Ireland is readying itself to exit the IMF/EU bailout program on Sunday, making it the first country to do so. It ends three years of relying on the financial ‘safety net’ of the European rescue program.
“We got the deficit down, the economy is growing again and significantly, people are going back to work, unemployment is falling,” Irish Minister of State at the Finance Department, Brian Hayes, told Deutsche Welt on Friday.
Sunday is considered the official date marking the end of the bailout.
Ireland's economy is predicted to grow by approximately 2 percent next year. Unemployment is beginning to fall to below 13 percent – after reaching 15.1 percent at its highest last year.
Ireland asked for a bailout from the European Central Bank, European Commission and the International Monetary Fund in November 2010, when the country was on the brink of bankruptcy. It received 67.5 billion euros, in return the country implemented austerity measures as a condition for the aid.
Ireland successfully passed its final review of the 85 billion euro bailout in November, with the troika of international lenders giving the country the ‘green light’ to exit.
‘Not end of the road’
The Irish economy is still under threat with weak domestic demand eroded by the austerity measures that came with the bailout. Since foreign demand is also subdued, the country’s recovery remains in question.
“This isn't the end of the road. This is a very significant milestone on the road,” Ireland's Finance Minister Michael Noonan told a news conference. “But we must continue with the same types of policies.”
“The budget deficit has reduced, but it's not there yet. But we will be under 3 percent by 2015. Then we've got to make sure that we manage our public finances so that we never come into a position like this again. It's very important that we keep a tight rein on expenditure and on fiscal policy to make sure that we get more for less,” Hayes said.
“I’m not sure that the hard ideological line of austerity which is coming forth from Europe was a good one. The Irish people would be delighted to see the end of the Troika, to see the opportunity for us to regain our economic sovereignty, to be able to make our own decisions in relation to our future,” Minister of State for Trade and Development, Joe Costello, believes.
Most Irish on the streets support an exit. Some Dublin citizens RT spoke to, however, believe that “in or out of the bailout – doesn’t make much difference,” because the country is still indebted to those that are the bigger economies of the EU.
The country of 4.6 million people is still suffering from rampant unemployment, mass emigration and tax increases.

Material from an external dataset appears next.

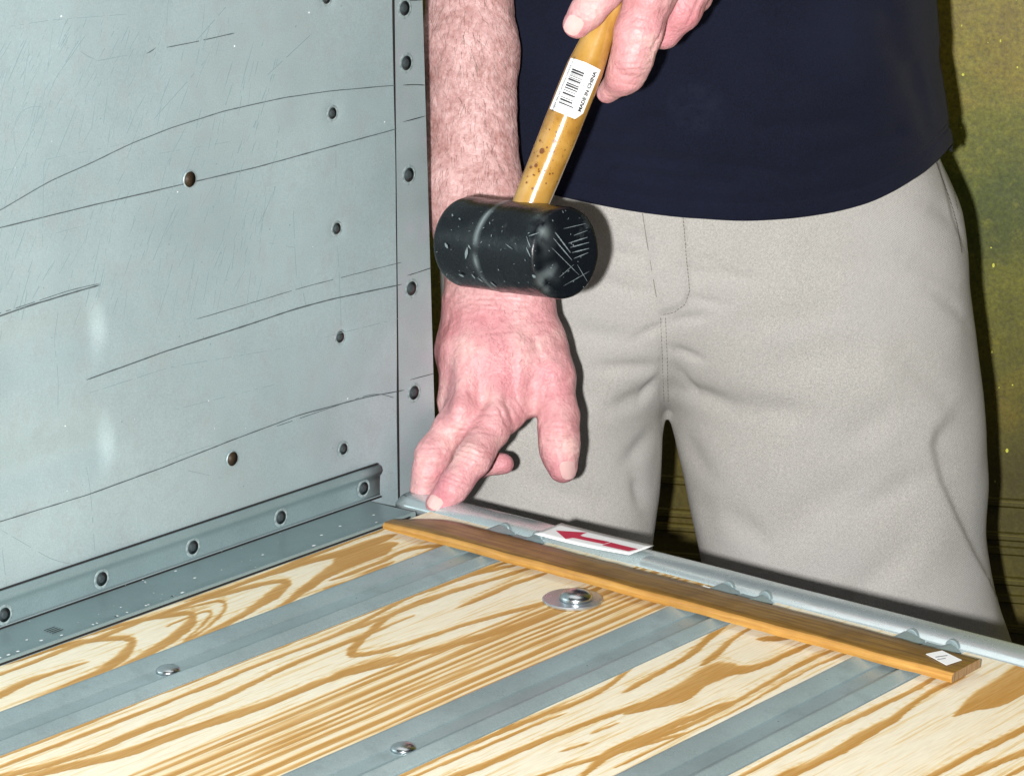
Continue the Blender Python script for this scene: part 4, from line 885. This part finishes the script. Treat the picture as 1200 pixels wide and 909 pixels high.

Emigration from the country has spiked in recent months, with 75,800 people aged between 15-44 leaving last year.
The country is now witnessing greater levels of new emigration than any other European country – a move encouraged by the government. Some 6,000 people have received letters from various departments encouraging them to conduct job searches abroad.
Before the crisis, 7.4 percent of under-17s were living in ‘consistent poverty’. The figure had risen to 9.3 percent by 2011, according to the Financial Times.
Noonan praised the strength of the Irish public who suffered tax hikes and spending cuts, pointing out that “they’ve had their services cut drastically- some of them particularly public servants have had very serious pay cuts.”
Late on Thursday IMF Managing Director Christine Lagarde said the move “bodes well”.